## start DATASET EXTRACT

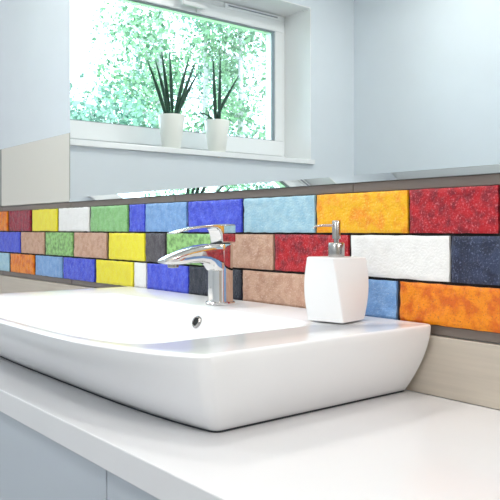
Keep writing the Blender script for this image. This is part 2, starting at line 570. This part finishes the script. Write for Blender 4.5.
loft(bm, [el(.0232, .0232, 0.004), el(.0225, .0225, 0.012), el(.0220, .0222, 0.05), el(.0222, .0226, 0.09), el(.0225, .0232, z - 0.032), el(.0215, .0222, z - 0.0285)])
secs = [(-0.005, .0215, -.030, -.085, .010), (0.012, .0218, -.0285, -.084, .010), (0.021, .0216, -.0283, -.080, .010), (0.028, .0214, -.0284, -.0715, .010), (0.038, .0208, -.0288, -.0655, .010), (0.055, .0200, -.0310, -.0630, .010),
        (0.075, .0190, -.0350, -.0635, .009), (0.095, .0178, -.0405, -.0650, .008), (0.115, .0162, -.0480, -.0655, .006), (0.127, .0150, -.0535, -.0640, .004), (0.133, .0140, -.0572, -.0618, .002)]
loft(bm, [rrect(w, z + zb, z + zt, s, r) for s, w, zt, zb, r in secs])
body = obj('spout_body', bm, M['chrome'], tap, smooth=35)
bm = bmesh.new()
lathe(bm, [(.0285, 0.0), (.0288, .003), (.0275, .005), (.0235, .0062)], n=48)
obj('base_ring', bm, M['chrome'], tap, smooth=30)
bm = bmesh.new()
lathe(bm, [(.0085, z - .0715), (.0105, z - .070), (.0105, z - .063)], cx=0, cy=-0.108, n=28)
obj('aerator', bm, M['steel'], tap, smooth=30)
bm = bmesh.new()
lsec = [(-0.0225, .0150, .0085, -.0275, .003), (-0.0212, .0205, .0097, -.0277, .005), (0.0, .0215, .0098, -.0277, .005), (0.0085, .0208, .0096, -.0272, .004),
        (0.0105, .0206, .0095, -.0150, .004), (0.0145, .0203, .0094, -.0035, .003), (0.022, .0198, .0090, .0025, .002), (0.035, .0190, .0080, .0032, .002),
        (0.055, .0176, .0060, .0016, .0018), (0.078, .0160, .0028, -.0012, .0016), (0.098, .0145, -.0022, -.0056, .0014), (0.113, .0130, -.0068, -.0094, .001)]
loft(bm, [rrect(w, z + zb, z + zt, s, r) for s, w, zt, zb, r in lsec])
obj('lever', bm, M['chrome'], tap, smooth=35)
bm = bmesh.new()
lathe(bm, [(.0195, z - .0290), (.0195, z - .0272)], n=40)
obj('lever_gap', bm, M['dark'], tap)

# ------------------------------------------------------------------ soap dispenser
SX, SD = -0.790, 0.090
disp = empty('soap_dispenser', (SX, -SD, RZ))
tag(disp, 'white square soap dispenser with chrome pump on the right end of the basin', 'soap dispenser')
bm = bmesh.new()
HB = 0.101
rs = []
def sq(h, ang, zz, r):
    P = []
    for cx, cy, a0 in [(h - r, h - r, 0), (-h + r, h - r, 90), (-h + r, -h + r, 180), (h - r, -h + r, 270)]:
        for k in range(5):
            a = math.radians(a0 + 22.5 * k)
            x, y = cx + r * math.cos(a), cy + r * math.sin(a)
            P.append(Vector((x * math.cos(ang) - y * math.sin(ang), x * math.sin(ang) + y * math.cos(ang), zz)))
    return P
rs.append(sq(0.0290, math.radians(12), 0.001, 0.003))
for k in range(0, 21):
    t = k / 20
    h = 0.0325 + 0.0034 * math.sin(math.pi * t) + 0.0012 * t
    rs.append(sq(h, math.radians(12 - 19 * t), 0.0025 + (HB - 0.004) * t, 0.0028))
rs.append(sq(0.0322, math.radians(-7), HB, 0.003))
loft(bm, rs)
obj('bottle', bm, M['disp'], disp, smooth=30)
bm = bmesh.new()
lathe(bm, [(0.0300, 0.0), (0.0300, 0.0012)], n=4)
bmesh.ops.rotate(bm, cent=(0, 0, 0), matrix=Matrix.Rotation(math.radians(12 + 45), 3, 'Z'), verts=bm.verts)
obj('foot', bm, M['sil'], disp)
bm = bmesh.new()
lathe(bm, [(.0122, HB - .001), (.0128, HB + .001), (.0128, HB + .0205), (.0118, HB + .0225), (.004, HB + .0230)], n=32)
obj('collar', bm, M['steel'], disp, smooth=35)
bm = bmesh.new()
lathe(bm, [(.0040, HB + .022), (.0040, HB + .028), (.0066, HB + .0285), (.0066, HB + .0555), (.0058, HB + .0575)], n=28)
obj('pump_head', bm, M['steel'], disp, smooth=35)
bm = bmesh.new()
tube(bm, [(0, -.004, HB + .0495), (0, -.030, HB + .0495), (0, -.046, HB + .0480), (0, -.050, HB + .0455)], [.0021, .0019, .0017, .0015], 12)
obj('nozzle', bm, M['chrome'], disp, smooth=40)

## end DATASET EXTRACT

EXERCISE OBJECTIVE: Without the pictures, repeat the listing above exactly.

RESPONSE BELOW:
Keep writing the Blender script for this image. This is part 2, starting at line 570. This part finishes the script. Write for Blender 4.5.
loft(bm, [el(.0232, .0232, 0.004), el(.0225, .0225, 0.012), el(.0220, .0222, 0.05), el(.0222, .0226, 0.09), el(.0225, .0232, z - 0.032), el(.0215, .0222, z - 0.0285)])
secs = [(-0.005, .0215, -.030, -.085, .010), (0.012, .0218, -.0285, -.084, .010), (0.021, .0216, -.0283, -.080, .010), (0.028, .0214, -.0284, -.0715, .010), (0.038, .0208, -.0288, -.0655, .010), (0.055, .0200, -.0310, -.0630, .010),
        (0.075, .0190, -.0350, -.0635, .009), (0.095, .0178, -.0405, -.0650, .008), (0.115, .0162, -.0480, -.0655, .006), (0.127, .0150, -.0535, -.0640, .004), (0.133, .0140, -.0572, -.0618, .002)]
loft(bm, [rrect(w, z + zb, z + zt, s, r) for s, w, zt, zb, r in secs])
body = obj('spout_body', bm, M['chrome'], tap, smooth=35)
bm = bmesh.new()
lathe(bm, [(.0285, 0.0), (.0288, .003), (.0275, .005), (.0235, .0062)], n=48)
obj('base_ring', bm, M['chrome'], tap, smooth=30)
bm = bmesh.new()
lathe(bm, [(.0085, z - .0715), (.0105, z - .070), (.0105, z - .063)], cx=0, cy=-0.108, n=28)
obj('aerator', bm, M['steel'], tap, smooth=30)
bm = bmesh.new()
lsec = [(-0.0225, .0150, .0085, -.0275, .003), (-0.0212, .0205, .0097, -.0277, .005), (0.0, .0215, .0098, -.0277, .005), (0.0085, .0208, .0096, -.0272, .004),
        (0.0105, .0206, .0095, -.0150, .004), (0.0145, .0203, .0094, -.0035, .003), (0.022, .0198, .0090, .0025, .002), (0.035, .0190, .0080, .0032, .002),
        (0.055, .0176, .0060, .0016, .0018), (0.078, .0160, .0028, -.0012, .0016), (0.098, .0145, -.0022, -.0056, .0014), (0.113, .0130, -.0068, -.0094, .001)]
loft(bm, [rrect(w, z + zb, z + zt, s, r) for s, w, zt, zb, r in lsec])
obj('lever', bm, M['chrome'], tap, smooth=35)
bm = bmesh.new()
lathe(bm, [(.0195, z - .0290), (.0195, z - .0272)], n=40)
obj('lever_gap', bm, M['dark'], tap)

# ------------------------------------------------------------------ soap dispenser
SX, SD = -0.790, 0.090
disp = empty('soap_dispenser', (SX, -SD, RZ))
tag(disp, 'white square soap dispenser with chrome pump on the right end of the basin', 'soap dispenser')
bm = bmesh.new()
HB = 0.101
rs = []
def sq(h, ang, zz, r):
    P = []
    for cx, cy, a0 in [(h - r, h - r, 0), (-h + r, h - r, 90), (-h + r, -h + r, 180), (h - r, -h + r, 270)]:
        for k in range(5):
            a = math.radians(a0 + 22.5 * k)
            x, y = cx + r * math.cos(a), cy + r * math.sin(a)
            P.append(Vector((x * math.cos(ang) - y * math.sin(ang), x * math.sin(ang) + y * math.cos(ang), zz)))
    return P
rs.append(sq(0.0290, math.radians(12), 0.001, 0.003))
for k in range(0, 21):
    t = k / 20
    h = 0.0325 + 0.0034 * math.sin(math.pi * t) + 0.0012 * t
    rs.append(sq(h, math.radians(12 - 19 * t), 0.0025 + (HB - 0.004) * t, 0.0028))
rs.append(sq(0.0322, math.radians(-7), HB, 0.003))
loft(bm, rs)
obj('bottle', bm, M['disp'], disp, smooth=30)
bm = bmesh.new()
lathe(bm, [(0.0300, 0.0), (0.0300, 0.0012)], n=4)
bmesh.ops.rotate(bm, cent=(0, 0, 0), matrix=Matrix.Rotation(math.radians(12 + 45), 3, 'Z'), verts=bm.verts)
obj('foot', bm, M['sil'], disp)
bm = bmesh.new()
lathe(bm, [(.0122, HB - .001), (.0128, HB + .001), (.0128, HB + .0205), (.0118, HB + .0225), (.004, HB + .0230)], n=32)
obj('collar', bm, M['steel'], disp, smooth=35)
bm = bmesh.new()
lathe(bm, [(.0040, HB + .022), (.0040, HB + .028), (.0066, HB + .0285), (.0066, HB + .0555), (.0058, HB + .0575)], n=28)
obj('pump_head', bm, M['steel'], disp, smooth=35)
bm = bmesh.new()
tube(bm, [(0, -.004, HB + .0495), (0, -.030, HB + .0495), (0, -.046, HB + .0480), (0, -.050, HB + .0455)], [.0021, .0019, .0017, .0015], 12)
obj('nozzle', bm, M['chrome'], disp, smooth=40)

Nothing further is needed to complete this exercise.